Re: Task group cleanups and optimizations (was: Re: [RFC 00/60] Coscheduling for Linux)

From: Jan H. SchÃnherr
Date: Tue Sep 18 2018 - 09:54:16 EST


On 09/18/2018 03:38 PM, Peter Zijlstra wrote:
> On Tue, Sep 18, 2018 at 03:22:13PM +0200, Jan H. SchÃnherr wrote:
>> AFAIK, changing the affinity of a cpuset overwrites the individual affinities of tasks
>> within them. Thus, it shouldn't be an issue.
>
> No, it only shrinks the set. Also nothing stops you calling
> sched_setaffinity() once you're inside the cpuset. The only contraint is
> that your mask is a subset of the cpuset mask.

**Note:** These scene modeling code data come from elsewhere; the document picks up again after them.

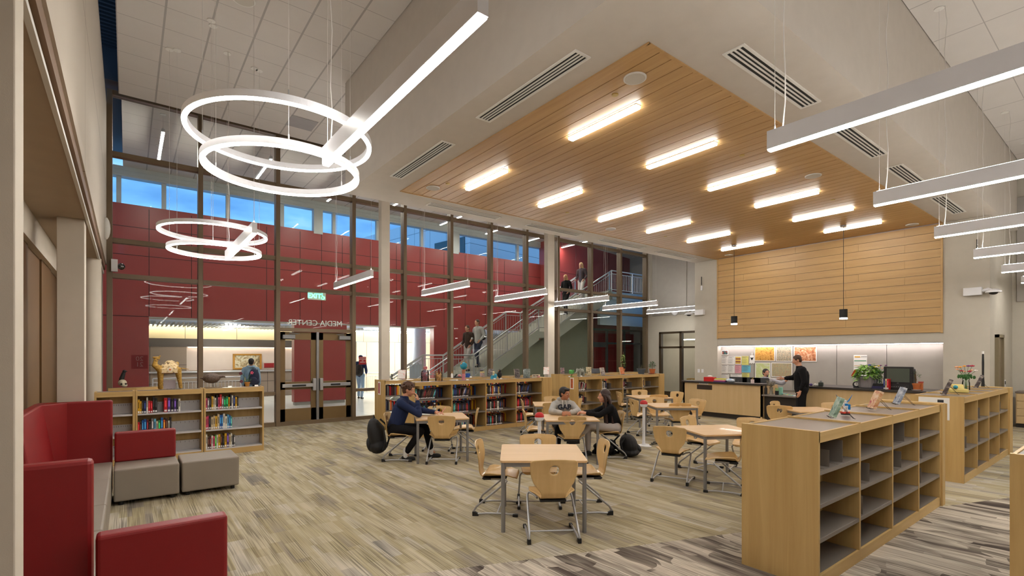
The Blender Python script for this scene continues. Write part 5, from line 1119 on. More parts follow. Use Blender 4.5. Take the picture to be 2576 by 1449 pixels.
# ================================================================== THINGS ON SHELVES, DESK AND WALLS
def ax(u, Y): return aty(u, 0, Y).x
def mk(name, col, **k): return plain(name, srgb(*col), **k)
def book_display(x, y, z, hd, label, cov, w_=.15, h_=.21, th=.03, lean=22, easel=True):
    """a book leaning on a small wire easel; cover faces the heading"""
    h = R(hd) - pi / 2; ln = R(lean)
    a = thing('display_book', label, 'book', (x, y, z), h, 'books stood face out on the cases')
    M = Matrix.Rotation(ln, 3, 'X') if False else Matrix.Rotation(ln, 3, 'X')
    def P_(px, py, pz): v = M @ Vector((px, py, pz)); return v + Vector((0, .03, .018))
    m = MB(); m.add([P_(*p) for p in ((-w_/2, -th, 0), (w_/2, -th, 0), (w_/2, 0, 0), (-w_/2, 0, 0), (-w_/2, -th, h_), (w_/2, -th, h_), (w_/2, 0, h_), (-w_/2, 0, h_))], [(0,3,2,1),(4,5,6,7),(0,1,5,4),(2,3,7,6),(3,0,4,7),(1,2,6,5)])
    m.build('cover', cov, a)
    m = MB(); m.add([P_(*p) for p in ((w_/2-.004, -th+.004, .004), (w_/2+.001, -th+.004, .004), (w_/2+.001, -.004, .004), (w_/2-.004, -.004, .004), (w_/2-.004, -th+.004, h_-.004), (w_/2+.001, -th+.004, h_-.004), (w_/2+.001, -.004, h_-.004), (w_/2-.004, -.004, h_-.004))], [(0,3,2,1),(4,5,6,7),(0,1,5,4),(1,2,6,5),(2,3,7,6),(3,0,4,7)]); m.build('pages', pages, a)
    if easel:
        e = thing('wire_easel', 'easel holding ' + label, 'easel', (x, y, z), h, 'wire book easels')
        for s_ in (-1, 1):
            q = s_ * .035; MB().tube([(q, .052, .02), (q, .036, .005), (q, -.005, .01), P_(q, -th - .004, .0) , P_(q, -th - .004, .13), (q * .6, -.16, .003), (q * .4, -.17, .003)], .0025, 5).build('wire', black, e)
        MB().tube([(-.035, .052, .02), (.035, .052, .02)], .0025, 5).build('lip', black, e)
    return a
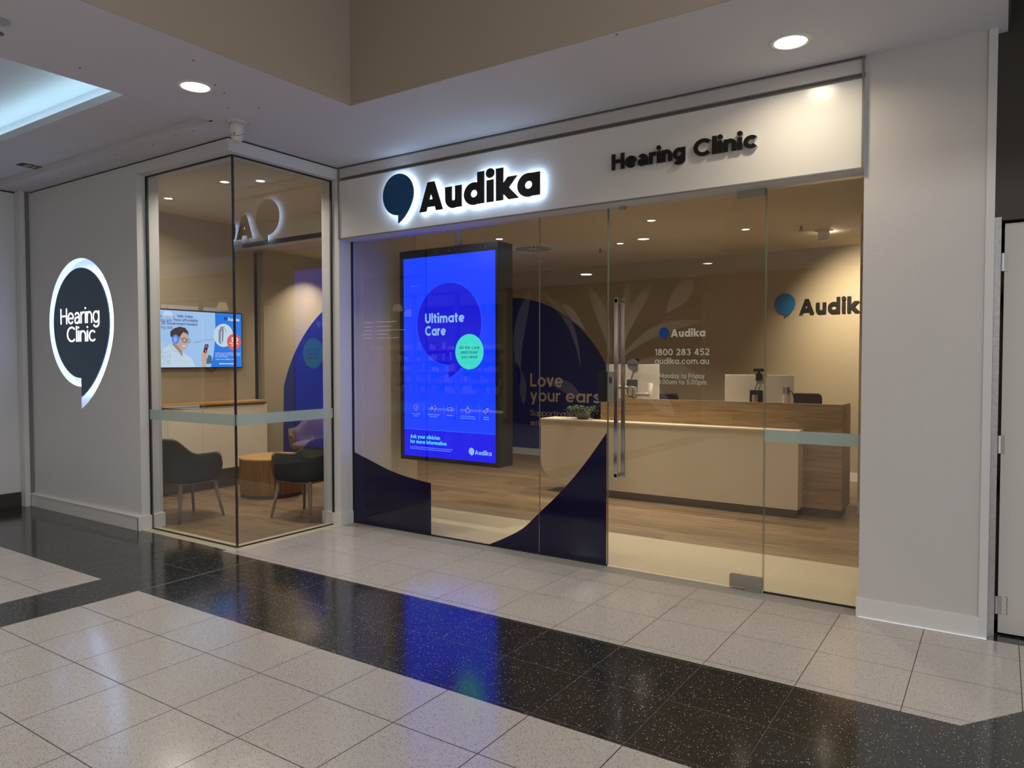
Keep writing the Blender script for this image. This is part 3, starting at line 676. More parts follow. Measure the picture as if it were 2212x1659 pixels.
b = MB().mat(frost); b.box(-1.2995, -.705, 4.9475, 4.9488, 1.015, 1.096); w5.part('frosted_band', b)

# glass door
dr = Thing('door_1', loc=(-1.88, 4.955, .01), kind='structure')
b = MB().mat(glass); b.box(-2.452, -1.306, 4.950, 4.962, .012, 2.69); dr.part('glass_pane', b)
b = MB().mat(edge); b.box(-2.4532, -2.4512, 4.951, 4.961, .012, 2.69); b.box(-1.3070, -1.3052, 4.951, 4.961, .012, 2.69); dr.part('glass_edge', b)
def pull(y0, y1, sgn):
    b = MB().mat(chrome); yb = y0 if sgn < 0 else y1
    b.box(-2.375, -2.345, min(y0, y1), max(y0, y1), .675, 2.02)
    ya = 4.950 if sgn < 0 else 4.962
    for z in (.69, 1.98): b.box(-2.373, -2.347, min(ya, yb), max(ya, yb), z, z+.028)
    return b
bevel(dr.part('pull_handle', pull(4.888, 4.905, -1)), .002)
bevel(dr.part('pull_handle', pull(5.024, 5.007, 1)), .002)
b = MB().mat(satin); b.rbox(-2.446, -2.392, 4.938, 4.974, 1.246, 1.472, .004, 'Y'); lk = dr.part('lock_case', b)
b = MB().mat(chrome); b.rbox(-2.436, -2.410, 4.932, 4.939, 1.385, 1.435, .006, 'Y'); b.mat(black).box(-2.425, -2.421, 4.9305, 4.933, 1.40, 1.42); dr.part('lock_cylinder', b, parent=lk)
b = MB().mat(paint('dark_steel', (.06, .065, .08), .2, metal=.8)); b.rbox(-2.529, -2.466, 4.938, 4.974, 1.246, 1.472, .004, 'Y'); w4.part('strike_box', b)
b = MB().mat(satin); b.rbox(-1.494, -1.309, 4.938, 4.974, 2.640, 2.700, .003, 'Y'); dr.part('patch_hinge', b)
b = MB().mat(paint('patch_satin', (.42, .40, .36), .3, .15, 30, metal=.8, var=.2, vscale=60)); b.rbox(-1.523, -1.307, 4.936, 4.976, .014, .095, .003, 'Y'); bo = dr.part('patch_hinge', b)
b = MB().mat(satin); b.box(-1.42, -1.312, 4.925, 4.98, .001, .014); dr.part('floor_pivot', b)
b = MB().mat(satin); b.rbox(-2.360, -2.315, 4.935, 4.975, 2.668, 2.700, .003, 'Y'); dr.part('door_stop', b)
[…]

I meant setting the affinity of the cpuset *after* setting an individual affinity.

Like this:

# mkdir /sys/fs/cgroup/cpuset/test
# cat /sys/fs/cgroup/cpuset/cpuset.mems > /sys/fs/cgroup/cpuset/test/cpuset.mems
# cat /sys/fs/cgroup/cpuset/cpuset.cpus > /sys/fs/cgroup/cpuset/test/cpuset.cpus
# echo $$ > /sys/fs/cgroup/cpuset/test/tasks
# taskset -c -p 0 $$
pid 4745's current affinity list: 0-3
pid 4745's new affinity list: 0
# echo "0-1" > /sys/fs/cgroup/cpuset/test/cpuset.cpus
# taskset -c -p $$
pid 4745's current affinity list: 0,1
#

The individual affinity of $$ is lost, despite it being a subset.